*Stated problem*
For each line that holds "part", copy the line out.

-- begin --

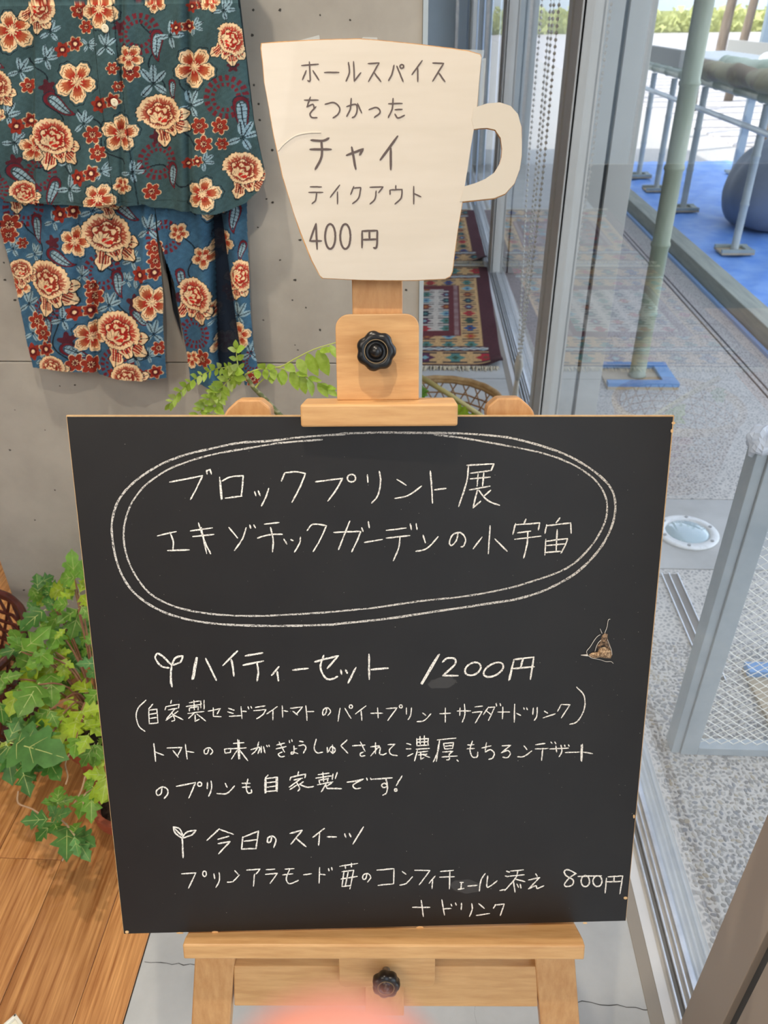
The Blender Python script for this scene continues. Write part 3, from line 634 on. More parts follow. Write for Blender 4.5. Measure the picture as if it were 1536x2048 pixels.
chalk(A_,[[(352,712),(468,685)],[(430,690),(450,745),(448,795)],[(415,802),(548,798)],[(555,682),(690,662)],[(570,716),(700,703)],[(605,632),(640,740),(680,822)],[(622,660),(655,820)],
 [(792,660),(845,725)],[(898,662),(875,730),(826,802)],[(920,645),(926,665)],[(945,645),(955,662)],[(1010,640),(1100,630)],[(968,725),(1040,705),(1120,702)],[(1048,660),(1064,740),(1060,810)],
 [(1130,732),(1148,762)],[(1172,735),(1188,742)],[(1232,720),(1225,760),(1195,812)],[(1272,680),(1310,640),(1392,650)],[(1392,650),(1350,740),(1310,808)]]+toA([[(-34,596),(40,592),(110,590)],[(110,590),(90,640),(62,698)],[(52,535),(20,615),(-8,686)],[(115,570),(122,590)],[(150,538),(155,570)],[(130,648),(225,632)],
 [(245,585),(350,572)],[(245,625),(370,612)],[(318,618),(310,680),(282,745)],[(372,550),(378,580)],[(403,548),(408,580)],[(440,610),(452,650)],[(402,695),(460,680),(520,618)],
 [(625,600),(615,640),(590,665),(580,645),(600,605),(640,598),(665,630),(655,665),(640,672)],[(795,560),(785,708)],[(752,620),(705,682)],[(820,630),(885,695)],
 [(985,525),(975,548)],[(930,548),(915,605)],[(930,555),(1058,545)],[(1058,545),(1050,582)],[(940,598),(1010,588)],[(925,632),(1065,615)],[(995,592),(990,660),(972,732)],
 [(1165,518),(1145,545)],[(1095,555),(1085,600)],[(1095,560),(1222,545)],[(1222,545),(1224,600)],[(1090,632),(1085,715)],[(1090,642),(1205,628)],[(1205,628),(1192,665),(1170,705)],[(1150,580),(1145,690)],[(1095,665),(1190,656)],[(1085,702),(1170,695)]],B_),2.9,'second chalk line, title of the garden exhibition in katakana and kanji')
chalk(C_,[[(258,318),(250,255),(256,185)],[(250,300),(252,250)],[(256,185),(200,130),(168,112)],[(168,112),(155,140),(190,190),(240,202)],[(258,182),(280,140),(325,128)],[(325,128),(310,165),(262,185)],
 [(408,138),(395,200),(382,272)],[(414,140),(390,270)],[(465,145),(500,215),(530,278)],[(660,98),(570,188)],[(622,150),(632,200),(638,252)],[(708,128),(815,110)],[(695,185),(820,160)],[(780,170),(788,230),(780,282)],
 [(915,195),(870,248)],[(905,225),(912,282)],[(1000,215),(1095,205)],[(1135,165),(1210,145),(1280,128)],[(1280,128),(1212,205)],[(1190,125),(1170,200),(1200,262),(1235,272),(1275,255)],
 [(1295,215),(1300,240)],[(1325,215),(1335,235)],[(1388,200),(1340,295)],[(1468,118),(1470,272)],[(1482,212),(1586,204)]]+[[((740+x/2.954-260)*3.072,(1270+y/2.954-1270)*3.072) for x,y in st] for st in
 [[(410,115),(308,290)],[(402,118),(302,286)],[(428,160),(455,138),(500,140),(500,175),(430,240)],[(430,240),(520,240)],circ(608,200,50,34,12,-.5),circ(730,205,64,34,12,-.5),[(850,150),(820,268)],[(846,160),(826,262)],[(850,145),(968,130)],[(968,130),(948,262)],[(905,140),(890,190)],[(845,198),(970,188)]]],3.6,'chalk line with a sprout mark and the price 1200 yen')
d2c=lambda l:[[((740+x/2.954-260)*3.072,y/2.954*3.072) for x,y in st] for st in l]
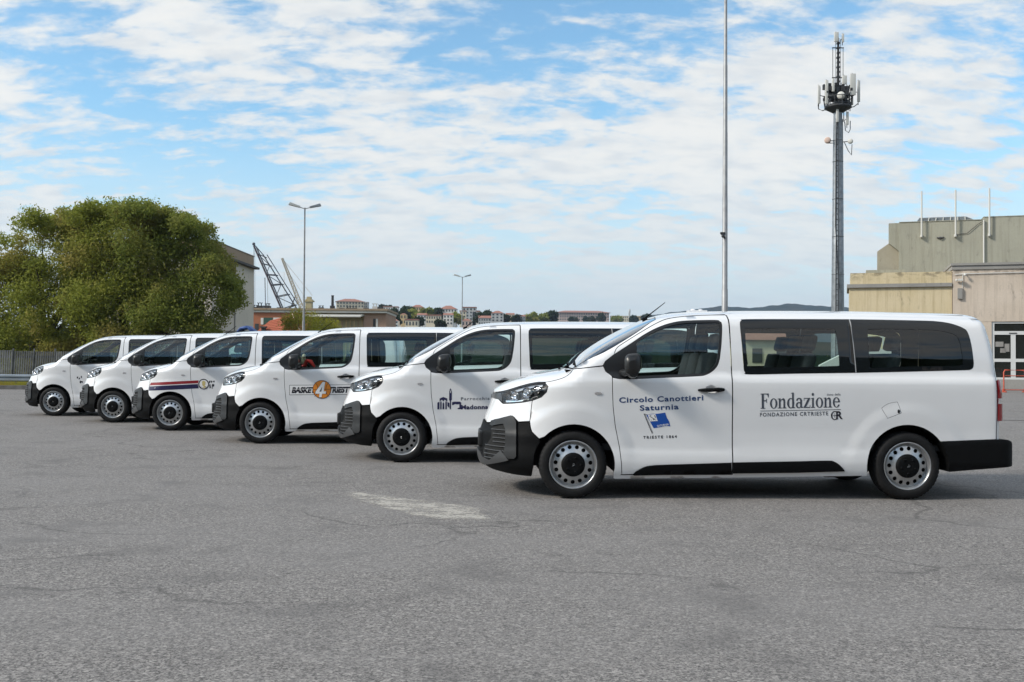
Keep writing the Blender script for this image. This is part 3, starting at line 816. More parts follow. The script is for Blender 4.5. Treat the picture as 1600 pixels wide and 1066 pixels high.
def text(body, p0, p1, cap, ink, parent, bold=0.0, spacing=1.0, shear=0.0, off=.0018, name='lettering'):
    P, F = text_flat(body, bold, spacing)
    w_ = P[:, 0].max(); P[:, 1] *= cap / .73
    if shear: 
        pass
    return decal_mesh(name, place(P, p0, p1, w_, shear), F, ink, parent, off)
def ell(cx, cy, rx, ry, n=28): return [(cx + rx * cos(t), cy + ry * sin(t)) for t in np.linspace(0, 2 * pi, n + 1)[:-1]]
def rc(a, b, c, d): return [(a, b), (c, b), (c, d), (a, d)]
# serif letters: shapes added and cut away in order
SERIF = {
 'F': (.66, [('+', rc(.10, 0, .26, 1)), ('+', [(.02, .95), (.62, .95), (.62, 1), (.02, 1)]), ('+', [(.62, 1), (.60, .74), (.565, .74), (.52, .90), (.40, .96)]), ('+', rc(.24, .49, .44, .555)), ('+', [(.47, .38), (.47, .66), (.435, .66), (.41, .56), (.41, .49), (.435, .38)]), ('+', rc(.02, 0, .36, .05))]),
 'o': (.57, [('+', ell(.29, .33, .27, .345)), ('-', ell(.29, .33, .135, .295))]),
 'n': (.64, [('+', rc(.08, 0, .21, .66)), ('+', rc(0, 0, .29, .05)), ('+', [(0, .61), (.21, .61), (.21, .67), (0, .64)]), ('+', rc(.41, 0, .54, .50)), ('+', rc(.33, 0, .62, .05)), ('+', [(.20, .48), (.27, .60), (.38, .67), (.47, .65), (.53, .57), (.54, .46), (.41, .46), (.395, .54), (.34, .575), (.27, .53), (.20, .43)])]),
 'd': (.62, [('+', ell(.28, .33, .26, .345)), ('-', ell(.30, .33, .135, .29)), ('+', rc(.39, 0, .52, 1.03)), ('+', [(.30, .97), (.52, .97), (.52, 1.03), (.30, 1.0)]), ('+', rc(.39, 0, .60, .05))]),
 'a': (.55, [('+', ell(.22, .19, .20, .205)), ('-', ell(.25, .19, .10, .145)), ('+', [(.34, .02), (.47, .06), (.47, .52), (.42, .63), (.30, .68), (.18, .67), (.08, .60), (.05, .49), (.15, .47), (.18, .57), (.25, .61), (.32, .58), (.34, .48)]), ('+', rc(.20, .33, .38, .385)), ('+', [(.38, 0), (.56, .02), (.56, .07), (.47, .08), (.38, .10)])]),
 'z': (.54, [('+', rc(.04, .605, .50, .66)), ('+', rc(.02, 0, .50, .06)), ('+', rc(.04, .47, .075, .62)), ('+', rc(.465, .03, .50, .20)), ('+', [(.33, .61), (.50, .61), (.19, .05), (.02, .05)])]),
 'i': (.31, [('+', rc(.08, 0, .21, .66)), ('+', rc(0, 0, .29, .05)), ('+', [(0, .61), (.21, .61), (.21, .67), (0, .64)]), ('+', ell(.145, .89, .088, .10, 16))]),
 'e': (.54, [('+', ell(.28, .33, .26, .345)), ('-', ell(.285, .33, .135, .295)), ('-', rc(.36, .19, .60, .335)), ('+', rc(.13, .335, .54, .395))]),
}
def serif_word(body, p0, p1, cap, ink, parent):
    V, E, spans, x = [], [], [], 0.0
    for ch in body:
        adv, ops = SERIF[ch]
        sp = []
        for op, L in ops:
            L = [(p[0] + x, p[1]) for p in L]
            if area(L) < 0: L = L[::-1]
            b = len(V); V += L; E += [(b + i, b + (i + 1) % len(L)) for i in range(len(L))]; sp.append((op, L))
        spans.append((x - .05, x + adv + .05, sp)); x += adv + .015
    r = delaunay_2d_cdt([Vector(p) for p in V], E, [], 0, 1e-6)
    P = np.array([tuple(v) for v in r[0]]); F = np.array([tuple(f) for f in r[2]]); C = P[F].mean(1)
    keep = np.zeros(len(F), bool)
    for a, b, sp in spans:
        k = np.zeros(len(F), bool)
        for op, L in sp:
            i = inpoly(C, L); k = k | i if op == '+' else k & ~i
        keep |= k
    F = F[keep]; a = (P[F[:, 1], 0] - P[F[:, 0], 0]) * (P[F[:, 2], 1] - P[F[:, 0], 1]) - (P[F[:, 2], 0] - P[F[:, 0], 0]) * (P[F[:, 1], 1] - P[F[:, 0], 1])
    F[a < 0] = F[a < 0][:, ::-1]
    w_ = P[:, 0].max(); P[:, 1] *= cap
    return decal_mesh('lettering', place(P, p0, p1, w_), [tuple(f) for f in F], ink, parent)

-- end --

*Reply*
The Blender Python script for this scene continues. Write part 3, from line 634 on. More parts follow. Write for Blender 4.5. Measure the picture as if it were 1536x2048 pixels.
Keep writing the Blender script for this image. This is part 3, starting at line 816. More parts follow. The script is for Blender 4.5. Treat the picture as 1600 pixels wide and 1066 pixels high.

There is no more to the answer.